The first proposal involves different Jewish calendars. The Temple authorities followed a lunar calendar, under which liturgical feasts fell on different days each year.  But the Essene and Qumran communities used a solar calendar, by which Passover was always celebrated on a Tuesday night.  Hahn and Mitch suggest that it was possible that Jesus used the solar calendar.  Further evidence to support this hypothesis is that archeologists believe the site of the Last Supper was in a home within the Essene neighborhood of Jerusalem.  In addition, if Jesus used the solar community, there would have been more time for the legal proceedings that took place between his arrest and his condemnation by the Sanhedrin.  Keep in mind that Jesus was brought before five different authorities, and although these hearings could have occurred in one night, it is more than likely that they covered a period of days.  Finally, a third-century Syriac text clearly states that Jesus held the Last Supper on a Tuesday night.  Also, several early Church writers, including Bishop Victorinus of Pettau and Saint Epiphanius, wrote that Jesus was arrested on a Tuesday night.  Interestingly, Pope Benedict accepted John’s account. In a 2007 Holy Thursday homily, he said, “Jesus truly shed his blood on the eve of Easter at the time of the immolation of the lambs. In all likelihood, however, he; celebrated the Passover with his disciples in accordance with the Qumran calendar, hence, at least one day earlier; he celebrated it without a lamb, like the Qumran community which did not recognize Herod’s temple and was waiting for the new temple.”

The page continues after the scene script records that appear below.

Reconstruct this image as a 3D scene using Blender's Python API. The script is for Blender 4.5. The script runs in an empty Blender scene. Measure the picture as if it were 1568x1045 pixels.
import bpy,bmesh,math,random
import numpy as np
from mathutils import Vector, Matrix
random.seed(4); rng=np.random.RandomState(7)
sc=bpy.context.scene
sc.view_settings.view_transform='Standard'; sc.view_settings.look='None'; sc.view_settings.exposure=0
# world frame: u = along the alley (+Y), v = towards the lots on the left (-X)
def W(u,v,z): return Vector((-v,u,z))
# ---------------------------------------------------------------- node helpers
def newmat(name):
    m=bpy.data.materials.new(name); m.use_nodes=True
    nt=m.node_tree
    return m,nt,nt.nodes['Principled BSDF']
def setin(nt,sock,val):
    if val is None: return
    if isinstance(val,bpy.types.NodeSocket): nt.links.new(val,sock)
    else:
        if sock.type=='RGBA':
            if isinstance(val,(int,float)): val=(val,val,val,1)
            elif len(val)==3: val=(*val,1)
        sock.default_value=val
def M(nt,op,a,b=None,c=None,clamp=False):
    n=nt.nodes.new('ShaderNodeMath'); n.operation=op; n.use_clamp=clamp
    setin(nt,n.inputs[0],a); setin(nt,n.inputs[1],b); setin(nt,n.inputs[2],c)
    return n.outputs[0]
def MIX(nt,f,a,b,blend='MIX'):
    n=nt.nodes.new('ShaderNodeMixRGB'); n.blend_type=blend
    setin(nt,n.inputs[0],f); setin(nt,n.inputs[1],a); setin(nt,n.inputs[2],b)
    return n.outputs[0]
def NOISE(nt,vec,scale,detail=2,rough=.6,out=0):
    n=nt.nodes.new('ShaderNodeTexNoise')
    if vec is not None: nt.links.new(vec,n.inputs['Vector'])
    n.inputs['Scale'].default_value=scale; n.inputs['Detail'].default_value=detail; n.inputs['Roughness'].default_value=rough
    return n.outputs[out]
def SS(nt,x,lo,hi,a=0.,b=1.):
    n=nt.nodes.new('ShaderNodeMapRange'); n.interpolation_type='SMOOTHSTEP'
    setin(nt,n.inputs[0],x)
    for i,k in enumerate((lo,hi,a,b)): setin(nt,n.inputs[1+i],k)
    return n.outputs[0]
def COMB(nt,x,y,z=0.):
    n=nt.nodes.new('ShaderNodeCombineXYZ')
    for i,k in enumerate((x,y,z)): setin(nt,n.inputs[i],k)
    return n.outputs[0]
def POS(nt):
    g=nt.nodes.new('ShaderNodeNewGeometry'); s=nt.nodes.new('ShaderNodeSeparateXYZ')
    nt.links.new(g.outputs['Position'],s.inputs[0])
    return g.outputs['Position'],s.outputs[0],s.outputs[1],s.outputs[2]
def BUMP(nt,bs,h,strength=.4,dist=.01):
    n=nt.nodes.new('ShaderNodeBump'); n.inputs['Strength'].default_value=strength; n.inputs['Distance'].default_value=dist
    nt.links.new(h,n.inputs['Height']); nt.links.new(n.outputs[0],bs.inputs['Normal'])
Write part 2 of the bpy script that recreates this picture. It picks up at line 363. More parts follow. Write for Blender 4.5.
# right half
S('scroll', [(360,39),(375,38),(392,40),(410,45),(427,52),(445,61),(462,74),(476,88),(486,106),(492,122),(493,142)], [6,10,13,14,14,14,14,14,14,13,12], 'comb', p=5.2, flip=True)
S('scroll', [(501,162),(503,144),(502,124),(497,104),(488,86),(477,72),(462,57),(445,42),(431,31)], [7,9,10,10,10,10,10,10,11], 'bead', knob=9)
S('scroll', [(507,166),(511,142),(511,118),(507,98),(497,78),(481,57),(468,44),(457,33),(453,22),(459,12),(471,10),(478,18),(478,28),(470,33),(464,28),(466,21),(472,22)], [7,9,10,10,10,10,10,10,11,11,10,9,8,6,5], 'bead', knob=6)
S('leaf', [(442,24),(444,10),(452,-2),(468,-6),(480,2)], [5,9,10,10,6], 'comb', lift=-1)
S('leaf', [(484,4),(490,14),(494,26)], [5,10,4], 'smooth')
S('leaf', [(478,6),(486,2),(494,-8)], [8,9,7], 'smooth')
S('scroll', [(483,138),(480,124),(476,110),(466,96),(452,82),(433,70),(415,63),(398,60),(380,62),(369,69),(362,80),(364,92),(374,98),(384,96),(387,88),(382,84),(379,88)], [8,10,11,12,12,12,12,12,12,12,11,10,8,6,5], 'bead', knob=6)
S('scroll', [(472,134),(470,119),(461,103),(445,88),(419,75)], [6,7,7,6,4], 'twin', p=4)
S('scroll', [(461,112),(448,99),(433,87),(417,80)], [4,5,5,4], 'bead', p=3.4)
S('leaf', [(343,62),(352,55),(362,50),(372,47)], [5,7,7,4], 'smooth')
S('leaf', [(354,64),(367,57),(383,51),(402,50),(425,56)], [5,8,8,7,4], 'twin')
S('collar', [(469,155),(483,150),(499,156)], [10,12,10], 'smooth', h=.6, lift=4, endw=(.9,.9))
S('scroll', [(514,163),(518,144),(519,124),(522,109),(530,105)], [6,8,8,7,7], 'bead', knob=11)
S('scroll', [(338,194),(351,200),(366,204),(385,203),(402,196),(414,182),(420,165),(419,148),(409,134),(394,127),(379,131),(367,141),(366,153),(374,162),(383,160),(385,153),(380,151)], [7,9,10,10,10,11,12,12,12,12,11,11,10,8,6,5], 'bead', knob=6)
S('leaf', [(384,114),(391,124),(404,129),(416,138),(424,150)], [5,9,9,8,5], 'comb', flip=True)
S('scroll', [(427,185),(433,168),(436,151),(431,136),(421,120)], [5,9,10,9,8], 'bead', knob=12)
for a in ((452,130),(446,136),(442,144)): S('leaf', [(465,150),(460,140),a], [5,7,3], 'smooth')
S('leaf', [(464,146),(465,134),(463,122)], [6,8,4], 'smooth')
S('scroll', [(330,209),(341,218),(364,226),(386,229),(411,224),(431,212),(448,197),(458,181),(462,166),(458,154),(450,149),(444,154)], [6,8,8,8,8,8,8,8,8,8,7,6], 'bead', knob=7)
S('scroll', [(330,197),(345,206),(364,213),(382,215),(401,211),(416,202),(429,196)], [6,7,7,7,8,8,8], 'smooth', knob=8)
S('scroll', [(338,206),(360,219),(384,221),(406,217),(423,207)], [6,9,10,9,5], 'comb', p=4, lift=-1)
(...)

On the other hand, Hahn and Mitch offer the Paschal proposal.  Jesus did, in fact, celebrate the Last Supper on a Thursday night.  The discrepancy is the result of a misunderstanding of John’s Passover wording.  For example, the Hebrew and Greek words for “Passover,” can mean more than just a meal.  They can also refer to the entire Passover week and special peace offering sacrifices. Therefore, it is possible that the Jewish authorities mentioned by John (18:28) could have eaten the Seder meal but feared that, should they be defiled, they would not have been permitted to participate in the coming sacrifices.  Also, the supper that Jesus attended (John 13:2) was truly a Passover meal, given the details provided by John himself: morsels were dipped, the apostles reclined at table, the meal was held at night, and some of the apostles thought Judas had left to give money to the poor–all Passover meal practices. Thus, when John refers to Jesus contemplating his hour “before the feast of the Passover,” it does not necessarily mean that this event took place the day before the Passover. It just as easily could have occurred in the afternoon before the meal.  In addition, the Revised Standard Version of the Bible interprets John 19:14 to indicate that Jesus was condemned by the Sanhedrin on “the day of Preparation of the Passover.”  Such a translation is possible, but Hahn and Mitch believe a better translation of the Greek term “day of Preparation” is “Friday,” the day when the Jews prepared for the Sabbath.  So John 19:14 could easily mean “Friday of Passover Week.”  Finally, Saints John Chrysostom and Thomas Aquinas both favored this explanation for the supposed discrepancy.

Readers of this article are strongly encouraged to study all four passion accounts to help them choose the proposal that makes more sense to them.  I guarantee, that, by doing so, you will see Good Friday and Easter in a different light.